--- MATERIAL ---
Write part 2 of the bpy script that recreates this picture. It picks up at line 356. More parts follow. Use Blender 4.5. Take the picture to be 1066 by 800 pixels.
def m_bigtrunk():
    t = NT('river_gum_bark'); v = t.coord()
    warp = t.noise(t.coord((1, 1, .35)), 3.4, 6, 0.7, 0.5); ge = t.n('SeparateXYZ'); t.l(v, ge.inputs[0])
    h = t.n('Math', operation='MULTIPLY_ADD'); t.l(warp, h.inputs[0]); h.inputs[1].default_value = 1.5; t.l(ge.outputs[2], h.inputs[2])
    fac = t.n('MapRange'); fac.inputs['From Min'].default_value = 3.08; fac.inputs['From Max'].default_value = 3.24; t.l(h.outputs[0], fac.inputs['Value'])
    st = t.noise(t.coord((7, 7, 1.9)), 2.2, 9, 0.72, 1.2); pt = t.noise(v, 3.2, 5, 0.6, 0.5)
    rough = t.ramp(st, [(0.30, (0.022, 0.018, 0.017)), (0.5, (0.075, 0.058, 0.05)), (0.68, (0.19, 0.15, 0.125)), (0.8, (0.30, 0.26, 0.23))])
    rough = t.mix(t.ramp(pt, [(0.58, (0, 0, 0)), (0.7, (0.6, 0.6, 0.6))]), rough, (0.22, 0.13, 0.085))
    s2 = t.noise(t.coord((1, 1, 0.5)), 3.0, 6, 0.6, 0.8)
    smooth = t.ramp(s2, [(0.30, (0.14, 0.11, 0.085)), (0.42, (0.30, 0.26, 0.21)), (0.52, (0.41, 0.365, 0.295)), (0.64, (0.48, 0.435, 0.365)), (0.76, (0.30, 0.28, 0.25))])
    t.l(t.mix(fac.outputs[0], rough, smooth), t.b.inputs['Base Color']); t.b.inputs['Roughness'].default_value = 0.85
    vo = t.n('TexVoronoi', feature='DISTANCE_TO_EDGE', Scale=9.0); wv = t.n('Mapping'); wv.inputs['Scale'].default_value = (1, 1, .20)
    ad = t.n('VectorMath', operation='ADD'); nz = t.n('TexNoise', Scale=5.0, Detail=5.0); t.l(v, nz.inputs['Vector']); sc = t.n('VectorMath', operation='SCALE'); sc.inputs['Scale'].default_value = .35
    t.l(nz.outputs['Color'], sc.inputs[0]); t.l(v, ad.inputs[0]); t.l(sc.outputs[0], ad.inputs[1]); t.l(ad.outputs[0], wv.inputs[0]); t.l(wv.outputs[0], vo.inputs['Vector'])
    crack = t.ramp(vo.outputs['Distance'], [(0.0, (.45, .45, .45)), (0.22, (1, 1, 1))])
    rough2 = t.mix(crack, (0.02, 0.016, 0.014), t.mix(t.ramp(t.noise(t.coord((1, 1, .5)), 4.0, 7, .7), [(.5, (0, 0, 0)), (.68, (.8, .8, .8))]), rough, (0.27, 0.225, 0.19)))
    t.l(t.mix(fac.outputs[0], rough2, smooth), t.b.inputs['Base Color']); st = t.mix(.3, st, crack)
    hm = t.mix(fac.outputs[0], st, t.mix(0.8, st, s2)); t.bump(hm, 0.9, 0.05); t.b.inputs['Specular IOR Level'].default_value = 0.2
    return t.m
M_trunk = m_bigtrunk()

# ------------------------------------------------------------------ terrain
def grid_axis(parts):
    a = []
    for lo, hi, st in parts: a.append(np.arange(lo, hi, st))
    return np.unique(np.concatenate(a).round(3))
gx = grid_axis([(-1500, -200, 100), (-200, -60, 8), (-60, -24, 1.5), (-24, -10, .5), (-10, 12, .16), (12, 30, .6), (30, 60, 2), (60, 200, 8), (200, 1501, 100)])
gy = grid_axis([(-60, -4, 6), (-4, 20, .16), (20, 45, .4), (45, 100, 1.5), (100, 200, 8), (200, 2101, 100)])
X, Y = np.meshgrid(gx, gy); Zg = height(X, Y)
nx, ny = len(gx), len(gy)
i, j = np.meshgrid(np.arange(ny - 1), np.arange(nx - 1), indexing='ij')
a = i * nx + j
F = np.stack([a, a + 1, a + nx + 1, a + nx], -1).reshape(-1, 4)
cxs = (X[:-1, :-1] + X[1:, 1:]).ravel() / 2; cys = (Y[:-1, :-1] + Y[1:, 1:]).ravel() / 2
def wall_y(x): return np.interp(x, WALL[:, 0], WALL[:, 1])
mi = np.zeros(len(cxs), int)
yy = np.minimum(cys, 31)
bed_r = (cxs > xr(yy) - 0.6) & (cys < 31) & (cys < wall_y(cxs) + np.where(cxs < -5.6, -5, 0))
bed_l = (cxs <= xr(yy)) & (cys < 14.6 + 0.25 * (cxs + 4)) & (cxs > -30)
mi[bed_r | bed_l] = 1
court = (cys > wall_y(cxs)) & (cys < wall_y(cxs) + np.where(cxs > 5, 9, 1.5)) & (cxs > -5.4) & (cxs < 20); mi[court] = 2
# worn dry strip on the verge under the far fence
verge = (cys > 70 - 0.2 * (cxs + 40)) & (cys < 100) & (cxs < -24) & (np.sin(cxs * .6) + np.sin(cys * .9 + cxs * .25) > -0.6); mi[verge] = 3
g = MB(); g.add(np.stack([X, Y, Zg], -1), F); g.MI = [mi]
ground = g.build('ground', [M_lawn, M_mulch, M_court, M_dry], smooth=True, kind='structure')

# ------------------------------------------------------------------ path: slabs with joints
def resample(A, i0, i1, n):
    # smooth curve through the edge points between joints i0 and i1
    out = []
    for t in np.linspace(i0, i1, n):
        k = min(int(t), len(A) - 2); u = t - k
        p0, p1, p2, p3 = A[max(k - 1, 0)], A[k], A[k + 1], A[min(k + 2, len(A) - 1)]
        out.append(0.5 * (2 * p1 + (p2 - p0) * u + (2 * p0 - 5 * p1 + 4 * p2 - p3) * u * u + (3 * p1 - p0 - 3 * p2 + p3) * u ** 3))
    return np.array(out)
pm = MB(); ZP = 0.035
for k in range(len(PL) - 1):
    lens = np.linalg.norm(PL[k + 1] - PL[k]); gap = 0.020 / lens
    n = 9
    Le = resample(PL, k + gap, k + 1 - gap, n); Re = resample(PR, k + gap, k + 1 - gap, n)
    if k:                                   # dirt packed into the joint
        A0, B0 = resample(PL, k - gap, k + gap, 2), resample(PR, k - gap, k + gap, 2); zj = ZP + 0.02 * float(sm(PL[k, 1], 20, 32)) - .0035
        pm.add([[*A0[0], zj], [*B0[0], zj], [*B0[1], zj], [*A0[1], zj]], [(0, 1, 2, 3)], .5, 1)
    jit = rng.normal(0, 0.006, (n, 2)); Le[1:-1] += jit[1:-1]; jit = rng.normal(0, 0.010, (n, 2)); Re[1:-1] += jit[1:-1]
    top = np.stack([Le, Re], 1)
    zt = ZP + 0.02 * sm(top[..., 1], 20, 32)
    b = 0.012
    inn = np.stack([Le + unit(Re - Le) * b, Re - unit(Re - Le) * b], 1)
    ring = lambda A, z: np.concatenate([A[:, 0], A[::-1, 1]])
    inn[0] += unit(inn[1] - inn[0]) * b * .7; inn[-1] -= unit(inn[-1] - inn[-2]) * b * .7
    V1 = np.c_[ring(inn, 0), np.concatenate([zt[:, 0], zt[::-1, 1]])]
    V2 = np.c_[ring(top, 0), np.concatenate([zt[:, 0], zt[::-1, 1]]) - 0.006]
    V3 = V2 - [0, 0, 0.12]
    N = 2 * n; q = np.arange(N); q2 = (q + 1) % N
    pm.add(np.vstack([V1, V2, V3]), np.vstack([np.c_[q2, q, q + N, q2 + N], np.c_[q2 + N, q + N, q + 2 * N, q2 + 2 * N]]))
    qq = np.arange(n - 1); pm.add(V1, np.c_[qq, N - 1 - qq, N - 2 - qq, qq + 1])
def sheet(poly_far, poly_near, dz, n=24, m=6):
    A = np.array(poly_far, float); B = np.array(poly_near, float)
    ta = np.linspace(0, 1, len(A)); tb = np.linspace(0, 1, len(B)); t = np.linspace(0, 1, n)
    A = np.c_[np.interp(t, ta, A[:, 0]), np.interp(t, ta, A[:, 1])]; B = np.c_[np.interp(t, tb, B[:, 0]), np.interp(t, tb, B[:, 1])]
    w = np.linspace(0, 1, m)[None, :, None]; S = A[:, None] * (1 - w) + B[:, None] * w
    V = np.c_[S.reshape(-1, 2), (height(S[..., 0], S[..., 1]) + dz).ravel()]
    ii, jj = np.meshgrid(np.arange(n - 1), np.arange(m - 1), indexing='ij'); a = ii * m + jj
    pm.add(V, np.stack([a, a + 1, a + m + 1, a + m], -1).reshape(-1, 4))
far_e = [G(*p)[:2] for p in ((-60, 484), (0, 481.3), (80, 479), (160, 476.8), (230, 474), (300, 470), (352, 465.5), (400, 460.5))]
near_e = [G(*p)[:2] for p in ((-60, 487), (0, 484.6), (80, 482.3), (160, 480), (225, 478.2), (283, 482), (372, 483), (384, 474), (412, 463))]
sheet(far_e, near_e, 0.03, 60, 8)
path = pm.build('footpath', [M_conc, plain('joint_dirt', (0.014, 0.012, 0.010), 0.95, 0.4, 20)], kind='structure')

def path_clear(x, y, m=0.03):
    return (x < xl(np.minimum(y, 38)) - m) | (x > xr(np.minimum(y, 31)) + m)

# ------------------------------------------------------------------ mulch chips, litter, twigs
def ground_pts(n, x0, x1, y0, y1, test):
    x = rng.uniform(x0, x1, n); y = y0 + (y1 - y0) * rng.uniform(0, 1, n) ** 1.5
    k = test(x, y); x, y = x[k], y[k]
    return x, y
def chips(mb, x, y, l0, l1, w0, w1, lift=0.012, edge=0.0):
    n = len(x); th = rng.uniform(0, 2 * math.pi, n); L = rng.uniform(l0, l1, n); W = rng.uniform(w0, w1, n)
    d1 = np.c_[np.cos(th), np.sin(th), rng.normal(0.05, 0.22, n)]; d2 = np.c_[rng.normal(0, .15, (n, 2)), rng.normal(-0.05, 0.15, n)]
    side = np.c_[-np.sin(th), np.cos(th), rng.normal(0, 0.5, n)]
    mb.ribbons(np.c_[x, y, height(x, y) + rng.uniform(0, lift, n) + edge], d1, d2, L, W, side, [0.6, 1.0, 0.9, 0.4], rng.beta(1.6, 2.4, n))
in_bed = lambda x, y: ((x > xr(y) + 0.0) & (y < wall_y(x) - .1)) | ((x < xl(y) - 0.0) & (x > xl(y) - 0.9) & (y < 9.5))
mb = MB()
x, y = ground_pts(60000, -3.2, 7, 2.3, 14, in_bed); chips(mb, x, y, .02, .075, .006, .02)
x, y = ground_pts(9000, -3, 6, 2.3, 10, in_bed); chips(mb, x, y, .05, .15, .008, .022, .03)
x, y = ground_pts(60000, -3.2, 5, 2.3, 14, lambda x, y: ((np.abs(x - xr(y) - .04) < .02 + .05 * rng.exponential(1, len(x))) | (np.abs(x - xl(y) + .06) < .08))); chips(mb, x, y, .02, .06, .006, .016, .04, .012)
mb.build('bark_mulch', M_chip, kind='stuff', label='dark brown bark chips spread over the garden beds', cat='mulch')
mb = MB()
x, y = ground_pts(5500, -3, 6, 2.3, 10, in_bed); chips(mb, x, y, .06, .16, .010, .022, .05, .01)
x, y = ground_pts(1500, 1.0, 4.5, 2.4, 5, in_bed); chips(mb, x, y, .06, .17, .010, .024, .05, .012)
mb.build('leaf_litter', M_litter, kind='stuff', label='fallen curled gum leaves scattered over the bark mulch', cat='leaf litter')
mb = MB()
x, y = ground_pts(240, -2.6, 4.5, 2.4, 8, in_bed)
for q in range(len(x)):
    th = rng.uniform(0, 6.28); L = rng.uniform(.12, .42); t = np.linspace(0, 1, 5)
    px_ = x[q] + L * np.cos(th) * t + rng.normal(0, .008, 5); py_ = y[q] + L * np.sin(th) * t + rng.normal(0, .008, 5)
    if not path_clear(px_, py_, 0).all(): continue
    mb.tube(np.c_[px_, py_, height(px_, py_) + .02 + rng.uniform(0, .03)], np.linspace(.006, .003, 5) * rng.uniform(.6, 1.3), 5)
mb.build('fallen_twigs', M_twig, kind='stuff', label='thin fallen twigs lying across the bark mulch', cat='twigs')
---
* **YOUR GOAL**
Collect each line holding the string "parts".

* **RESPONSE**
Write part 2 of the bpy script that recreates this picture. It picks up at line 356. More parts follow. Use Blender 4.5. Take the picture to be 1066 by 800 pixels.
def grid_axis(parts):
    for lo, hi, st in parts: a.append(np.arange(lo, hi, st))